I still remember the exaltation and ecstasy of that Saturday evening around the radio so long ago. I am convinced that the Holy One, blessed be He, will guide us to better days, and that we will work together to, as Dann says, “strengthen Judaism, the Jewish people and Zionism.”
I had come home
As a fellow British-born Israeli, I share the anger of Liat Collins over Prince Charles’s ridiculous definition of we Israelis being “foreigners” here in our own country (“Responding to the royal snub,” My Word, November 17).
Although I and both my parents were born in England, it was there that I felt like what Charles defines as a “foreign Jew,” so at the age of 21, I came to Israel and (although I did not yet know Hebrew) recognized immediately that I had come home.
I once told Ms. Collins I was waiting to see if she might one day write a column I could disagree with, but her latest has convinced me that this won’t happen.
Har Adar
No surprise here...
Reuters recently reported that a German court ruled that “Kuwait Airways had the right to refuse to carry an Israeli passenger due to his nationality, a verdict that Jewish groups said condoned antisemitism.”
It was an expected ruling. It was a German court, and nothing trumps economic realities.

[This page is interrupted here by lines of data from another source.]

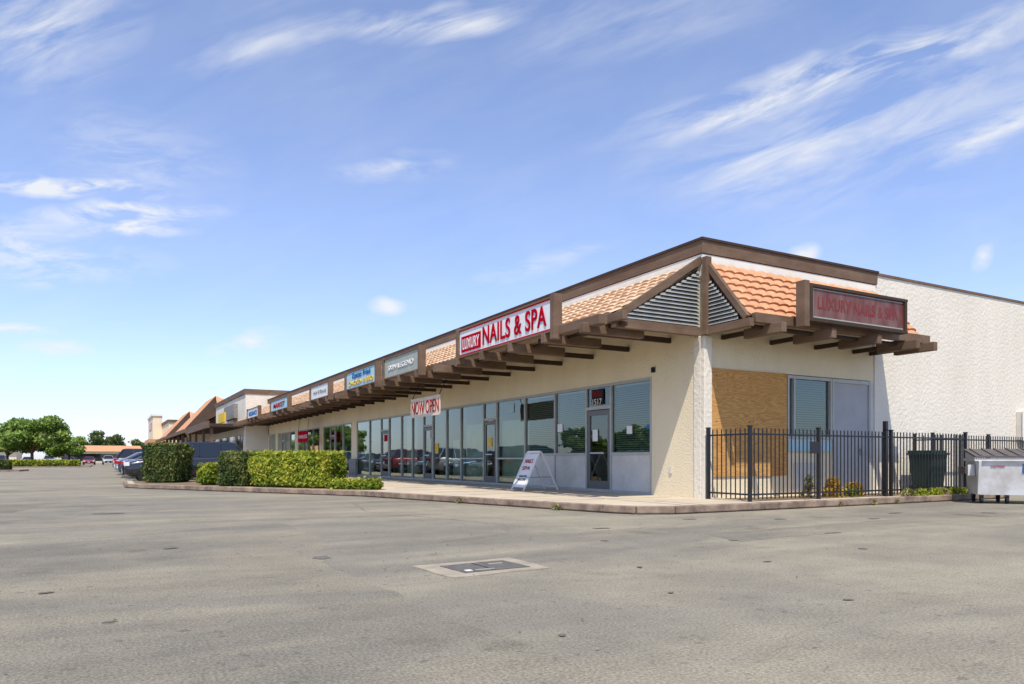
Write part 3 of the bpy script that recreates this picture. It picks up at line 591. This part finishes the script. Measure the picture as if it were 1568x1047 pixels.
# ------------------------------------------------------------ cars
def car(color,loc,rz,kind='sedan',name='parked_car'):
    e=empty(name,loc,rz); pm=bpy.data.materials.new('car_paint'); N,L=nt(pm); p=N['Principled BSDF']; p.inputs['Base Color'].default_value=(*color,1); p.inputs['Roughness'].default_value=.3; p.inputs['Coat Weight'].default_value=.8; p.inputs['Metallic'].default_value=.3
    suv=kind=='suv'; dz=.14 if suv else 0; hr=1.68 if suv else 1.44
    st=[(-2.32,.62,.70,.30),(-2.26,.72,.80,.24),(-2.0,.80,.88,.2),(-1.5,.88,.91,.2),(-1.0,.95,.92,.2),(0,.96,.92,.2),(1.1,.98,.92,.2),(1.75,1.0,.90,.2),(2.15,.98,.86,.24),(2.28,.85,.80,.30)]
    b=B(); rings=[]
    for (x,zb,w_,zl) in st:
        zb+=dz; zl+=dz*.6
        r=[(x,-w_*.9,zl),(x,-w_,zl+.13),(x,-w_*1.0,(zl+zb)/2+.05),(x,-w_*.97,zb-.06),(x,-w_*.86,zb),(x,w_*.86,zb),(x,w_*.97,zb-.06),(x,w_,(zl+zb)/2+.05),(x,w_,zl+.13),(x,w_*.9,zl)]
        rings.append(r)
    V=[v for r in rings for v in r]; k=10; b.v=V[:]
    im=b.mi(pm)
    for i in range(len(rings)-1):
        for j in range(k):
            q=(j+1)%k; b.f.append((i*k+j,(i+1)*k+j,(i+1)*k+q,i*k+q)); b.m.append(im)
    b.f.append(tuple(range(k))); b.m.append(im); b.f.append(tuple((len(rings)-1)*k+j for j in range(k))[::-1]); b.m.append(im)
    o=b.make('body',e,smooth=True); sb=o.modifiers.new('s','SUBSURF'); sb.levels=1; sb.render_levels=1
    zb=.95+dz; g=B()
    xr=(-.25,1.75) if suv else (-.2,.95); xb=(-1.05,2.15) if suv else (-1.0,1.8)
    lo=[(xb[0],-.78,zb-.02),(xb[1],-.76,zb-.02),(xb[1],.76,zb-.02),(xb[0],.78,zb-.02)]; hi=[(xr[0],-.6,hr-.05),(xr[1],-.58,hr-.05),(xr[1],.58,hr-.05),(xr[0],.6,hr-.05)]
    g.v+=lo+hi
    for f in ((0,1,5,4),(1,2,6,5),(2,3,7,6),(3,0,4,7)): g.f.append(f); g.m.append(g.mi(CARGL))
    g.make('windows',e)
    r=B()
    rv=[(xr[0]-.06,-.62,hr-.06),(xr[1]+.06,-.6,hr-.06),(xr[1]+.06,.6,hr-.06),(xr[0]-.06,.62,hr-.06),(xr[0]+.12,-.5,hr),(xr[1]-.1,-.5,hr),(xr[1]-.1,.5,hr),(xr[0]+.12,.5,hr)]
    r.v+=rv
    for f in ((3,2,1,0),(4,5,6,7),(0,1,5,4),(1,2,6,5),(2,3,7,6),(3,0,4,7)): r.f.append(f); r.m.append(r.mi(pm))
    for sgn in (-1,1):
        for t0,wd in ((0,.06),(1,.1)):
            r.beam((xb[t0],sgn*.78,zb-.02),(xr[t0],sgn*.6,hr-.05),.05,wd,pm)
        r.beam((.35,sgn*.785,zb-.02),(.35,sgn*.605,hr-.05),.08,.04,pm,up=(0,1,0))
        if suv: r.beam((1.15,sgn*.78,zb-.02),(1.15,sgn*.60,hr-.05),.08,.04,pm,up=(0,1,0))
        r.box(-.85,-.65,min(sgn*.86,sgn*1.02),max(sgn*.86,sgn*1.02),zb-.02,zb+.12,pm)
    r.make('roof_and_pillars',e,bevel=.02)
    wh=B()
    for x in (-1.45,1.4):
        for sgn in (-1,1):
            wh.cyl((x,sgn*.83,.33),(0,1,0),.40,.24,DARK,24); wh.cyl((x,sgn*.86,.33),(0,1,0),.33,.22,RUB,24); wh.cyl((x,sgn*.965,.33),(0,1,0),.21,.03,RIM,12)
    wh.make('wheels',e)
    l=B()
    for sgn in (-1,1):
        l.box(-2.30,-2.12,sgn*.72-.14,sgn*.72+.14,.58+dz,.72+dz,HEAD); l.box(2.12,2.29,sgn*.7-.14,sgn*.7+.14,.72+dz,.88+dz,TAILR)
    l.box(-2.36,-2.25,-.5,.5,.38,.58+dz,DARK); l.box(2.2,2.30,-.25,.25,.5,.62,SIGNW); l.box(-2.37,-2.3,-.2,.2,.42,.52,SIGNW)
    l.make('lights_and_plates',e,bevel=.01); return e
cols=[(.015,.017,.022),(.12,.12,.13),(.03,.07,.18),(.5,.5,.5),(.04,.06,.12),(.02,.02,.02),(.25,.02,.02),(.35,.36,.38),(.05,.05,.06)]
y=32.5; i=0
while y<104:
    if i not in (14,):
        c=cols[i%9]; car(c,(2.85+random.uniform(-.25,.25),y,0),math.pi if i%3 else 0,'suv' if i in (0,3,6,8,12,17) else 'sedan')
    y+=2.75; i+=1
for (x,y,c,kd) in ((-9,150,(.6,.6,.6),'suv'),(-6,150,(.02,.02,.02),'sedan'),(-3,150,(.3,.02,.02),'sedan'),(0,151,(.5,.5,.5),'suv'),(3,150,(.05,.05,.06),'suv'),(-12,149,(.7,.7,.7),'sedan'),(-16,150,(.1,.1,.12),'suv'),(-20,150,(.6,.6,.6),'sedan')): car(c,(x,y,0),math.pi/2,kd)
for i in range(7): car(cols[(i*2+1)%9],(-13.5,24+i*7.4,0),math.pi if i%2 else 0,'suv' if i%3==0 else 'sedan')
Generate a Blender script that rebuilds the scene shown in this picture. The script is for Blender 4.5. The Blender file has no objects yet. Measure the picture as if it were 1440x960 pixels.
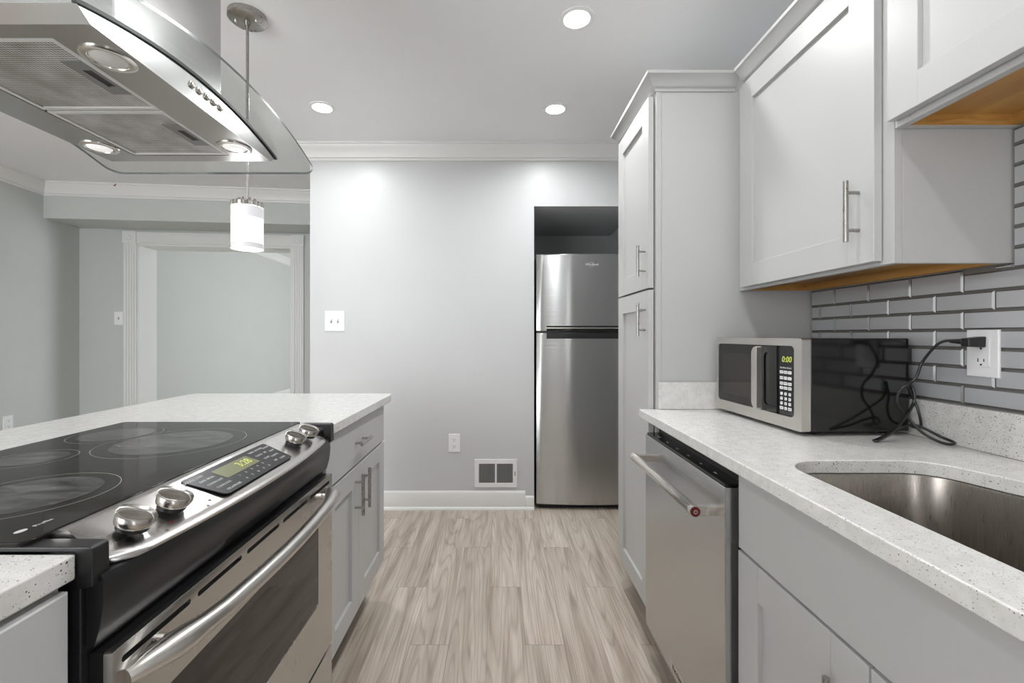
import bpy, bmesh, math, random
from mathutils import Vector, Matrix
sc = bpy.context.scene
C = sc.collection
random.seed(7)
PI = math.pi

# ------------------------------------------------------------------ camera, sky, lamps, exposure
CAMH = 1.2
cam_d = bpy.data.cameras.new('camera'); cam = bpy.data.objects.new('camera', cam_d); C.objects.link(cam)
cam.location = (0, 0, CAMH); cam.rotation_euler = (PI/2, 0, 0)
cam_d.sensor_width = 36; cam_d.lens = 632/1440*36
cam_d.shift_x = (720-703)/1440; cam_d.shift_y = -(480-471)/1440
cam_d.clip_start = 0.02
sc.camera = cam

w = bpy.data.worlds.new('world'); sc.world = w; w.use_nodes = True
w.node_tree.nodes['Background'].inputs[0].default_value = (0.97, 0.985, 1.0, 1)
w.node_tree.nodes['Background'].inputs[1].default_value = 4.7

sc.view_settings.view_transform = 'Standard'; sc.view_settings.look = 'None'
sc.view_settings.gamma = 1; sc.view_settings.use_curve_mapping = False
sc.view_settings.exposure = 0.36
CAN_W = 5.0          # each ceiling can
PEND_W = 2.5
WIN_W = 66.0         # daylight window in the room beyond the cased opening

def area(name, loc, rot, sx, sy, power, col=(1, 1, 1)):
    l = bpy.data.lights.new(name, 'AREA'); l.shape = 'RECTANGLE'; l.size = sx; l.size_y = sy; l.energy = power; l.color = col
    o = bpy.data.objects.new(name, l); C.objects.link(o); o.location = loc; o.rotation_euler = rot
    return o
# daylight through the far room's window, on its right side
area('window_daylight', (0.35, 7.0, 1.4), (0, PI/2, 0), 1.5, 1.6, WIN_W, (0.92, 0.97, 1.0))

# ------------------------------------------------------------------ materials
def new_mat(name):
    m = bpy.data.materials.new(name); m.use_nodes = True
    nt = m.node_tree; b = nt.nodes['Principled BSDF']
    return m, nt, b
def N(nt, t, **kw):
    n = nt.nodes.new(t)
    for k, v in kw.items(): setattr(n, k, v)
    return n
def coords(nt, scale=(1, 1, 1), kind='Object'):
    tc = N(nt, 'ShaderNodeTexCoord'); mp = N(nt, 'ShaderNodeMapping'); mp.inputs['Scale'].default_value = scale
    nt.links.new(tc.outputs[kind], mp.inputs['Vector']); return mp.outputs['Vector']
def mathn(nt, op, a, b=None):
    n = N(nt, 'ShaderNodeMath', operation=op)
    for i, v in enumerate((a, b)):
        if v is None: continue
        if isinstance(v, (int, float)): n.inputs[i].default_value = v
        else: nt.links.new(v, n.inputs[i])
    return n.outputs[0]
def ramp(nt, fac, stops):
    r = N(nt, 'ShaderNodeValToRGB'); nt.links.new(fac, r.inputs[0])
    e = r.color_ramp.elements
    while len(e) < len(stops): e.new(0.5)
    for i, (p, c) in enumerate(stops):
        e[i].position = p; e[i].color = (c[0], c[1], c[2], 1)
    return r.outputs[0]
def srgb(r, g, b):
    f = lambda c: (c/255/12.92) if c/255 <= 0.04045 else ((c/255+0.055)/1.055)**2.4
    return (f(r), f(g), f(b))

def paint(name, col, rough=0.5, mott=0.02, bump=0.0, bscale=300, spec=0.5):
    m, nt, b = new_mat(name)
    v = coords(nt)
    n = N(nt, 'ShaderNodeTexNoise'); n.inputs['Scale'].default_value = 3.0; n.inputs['Detail'].default_value = 3
    nt.links.new(v, n.inputs['Vector'])
    lo = [max(0, c*(1-mott)) for c in col]; hi = [min(1, c*(1+mott)) for c in col]
    nt.links.new(ramp(nt, n.outputs[0], [(0.3, lo), (0.7, hi)]), b.inputs['Base Color'])
    b.inputs['Roughness'].default_value = rough
    b.inputs['Specular IOR Level'].default_value = spec
    if bump:
        n2 = N(nt, 'ShaderNodeTexNoise'); n2.inputs['Scale'].default_value = bscale
        nt.links.new(v, n2.inputs['Vector'])
        bp = N(nt, 'ShaderNodeBump'); bp.inputs['Strength'].default_value = bump; bp.inputs['Distance'].default_value = 0.002
        nt.links.new(n2.outputs[0], bp.inputs['Height']); nt.links.new(bp.outputs[0], b.inputs['Normal'])
    return m
def metal(name, col, rough=0.3, scale=(4, 4, 400), bump=0.05, mott=0.06, aniso=0.0):
    m, nt, b = new_mat(name)
    v = coords(nt, scale)
    n = N(nt, 'ShaderNodeTexNoise'); n.inputs['Scale'].default_value = 1.0; n.inputs['Detail'].default_value = 4
    nt.links.new(v, n.inputs['Vector'])
    nt.links.new(ramp(nt, n.outputs[0], [(0.3, [c*(1-mott) for c in col]), (0.7, [min(1, c*(1+mott)) for c in col])]), b.inputs['Base Color'])
    b.inputs['Metallic'].default_value = 1.0
    nt.links.new(ramp(nt, n.outputs[0], [(0.3, (rough*.85,)*3), (0.7, (rough*1.15,)*3)]), b.inputs['Roughness'])
    if aniso:
        b.inputs['Anisotropic'].default_value = aniso; b.inputs['Anisotropic Rotation'].default_value = 0.25
        tg = N(nt, 'ShaderNodeTangent', direction_type='RADIAL', axis='Z'); nt.links.new(tg.outputs[0], b.inputs['Tangent'])
    bp = N(nt, 'ShaderNodeBump'); bp.inputs['Strength'].default_value = bump; bp.inputs['Distance'].default_value = 0.001
    nt.links.new(n.outputs[0], bp.inputs['Height']); nt.links.new(bp.outputs[0], b.inputs['Normal'])
    return m
def glow(name, col, strength, base=(0.8, 0.8, 0.8)):
    m, nt, b = new_mat(name)
    b.inputs['Base Color'].default_value = (*base, 1); b.inputs['Emission Color'].default_value = (*col, 1)
    b.inputs['Emission Strength'].default_value = strength; b.inputs['Roughness'].default_value = 0.4
    return m
def quartz(name):
    m, nt, b = new_mat(name)
    v = coords(nt)
    base = srgb(222, 221, 217); dark = srgb(92, 86, 80); mid = srgb(176, 171, 163)
    def specks(scale, thr, pick):
        vo = N(nt, 'ShaderNodeTexVoronoi'); vo.inputs['Scale'].default_value = scale
        nt.links.new(v, vo.inputs['Vector'])
        sp = N(nt, 'ShaderNodeSeparateColor'); nt.links.new(vo.outputs['Color'], sp.inputs[0])
        size = mathn(nt, 'MULTIPLY', sp.outputs[1], thr)
        a = mathn(nt, 'LESS_THAN', vo.outputs['Distance'], size)
        c = mathn(nt, 'LESS_THAN', sp.outputs[0], pick)
        return mathn(nt, 'MULTIPLY', a, c)
    n = N(nt, 'ShaderNodeTexNoise'); n.inputs['Scale'].default_value = 40; n.inputs['Detail'].default_value = 3; nt.links.new(v, n.inputs['Vector'])
    col = ramp(nt, n.outputs[0], [(0.3, srgb(208, 207, 203)), (0.7, srgb(222, 221, 218))])
    for scale, thr, pick, c in ((420, 0.42, 0.5, mid), (300, 0.36, 0.22, dark), (150, 0.22, 0.13, dark)):
        mx = N(nt, 'ShaderNodeMix', data_type='RGBA'); nt.links.new(specks(scale, thr, pick), mx.inputs[0])
        nt.links.new(col, mx.inputs[6]); mx.inputs[7].default_value = (*c, 1); col = mx.outputs[2]
    nt.links.new(col, b.inputs['Base Color'])
    b.inputs['Roughness'].default_value = 0.22
    return m
def wood(name, a, c, axis_scale=(60, 2, 60), rough=0.45):
    m, nt, b = new_mat(name)
    v = coords(nt, axis_scale)
    n = N(nt, 'ShaderNodeTexNoise'); n.inputs['Scale'].default_value = 1; n.inputs['Detail'].default_value = 5; n.inputs['Distortion'].default_value = 0.6
    nt.links.new(v, n.inputs['Vector'])
    nt.links.new(ramp(nt, n.outputs[0], [(0.3, a), (0.7, c)]), b.inputs['Base Color'])
    b.inputs['Roughness'].default_value = rough
    return m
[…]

Beware: This is just the first step to the return of the Nuremberg Laws by our “friends,” the Germans.
Beit Shemesh
...and no logic there
Why does the world not get it? The Jews are the bad boys! Our people invented monotheism. Christianity and Islam followed the same route and even told the same story. Yet we are vilified forever! Only the countries in the Far East and sub-continent that follow completely different beliefs, such as China, Japan and India, admire us and sometimes even like us. Those who follow our history hate us!